Defective edge states and number-anomalous bulk-boundary correspondence in non-Hermitian topological systems

Abstract

Non-Hermitian topological systems show quite different properties as their Hermitian counterparts. An important, puzzled issue on non-Hermitian topological systems is the existence of defective edge states beyond usual bulk-boundary correspondence (BBC) that localize either on the left edge or the right edge of the one-dimensional system. In this paper, to understand the existence of the defective edge states, the theory of anomalous bulk-boundary correspondence (A-BBC) is developed that distinguishes the non-Bloch bulk-boundary correspondence (NB-BBC) from non-Hermitian skin effect. By using the one-dimensional non-Hermitian Su-Schrieffer-Heeger model as an example, the underlying physics of defective edge states is explored. The defective edge states are physics consequence of boundary exceptional points of anomalous edge Hamiltonian.
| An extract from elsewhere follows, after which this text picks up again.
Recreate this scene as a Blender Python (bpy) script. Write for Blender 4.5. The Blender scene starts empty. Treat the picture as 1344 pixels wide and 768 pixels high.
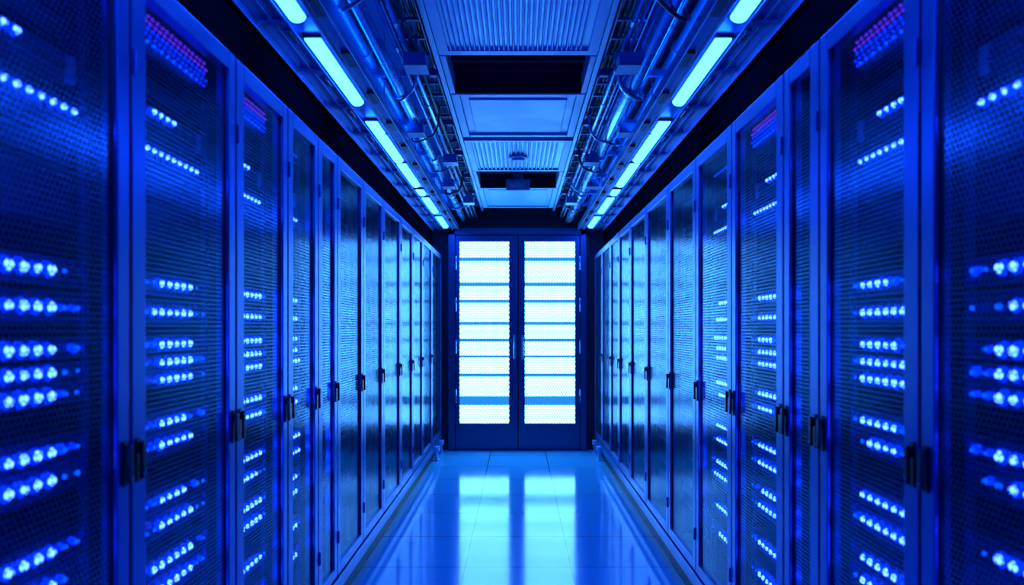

In addition, with the help of a theorem, the number anomaly of the edge states in non-Hermitian topological systems become a mathematic problem under quantitative calculations by identifying the Abelian/non-Abelian non-Hermitian condition for edge Hamiltonian and verifying the deviation of the BBC ratio from 1. In the future, the theory for A-BBC can be generalized to higher dimensional non-Hermitian topological systems (for example, 2D Chern insulator).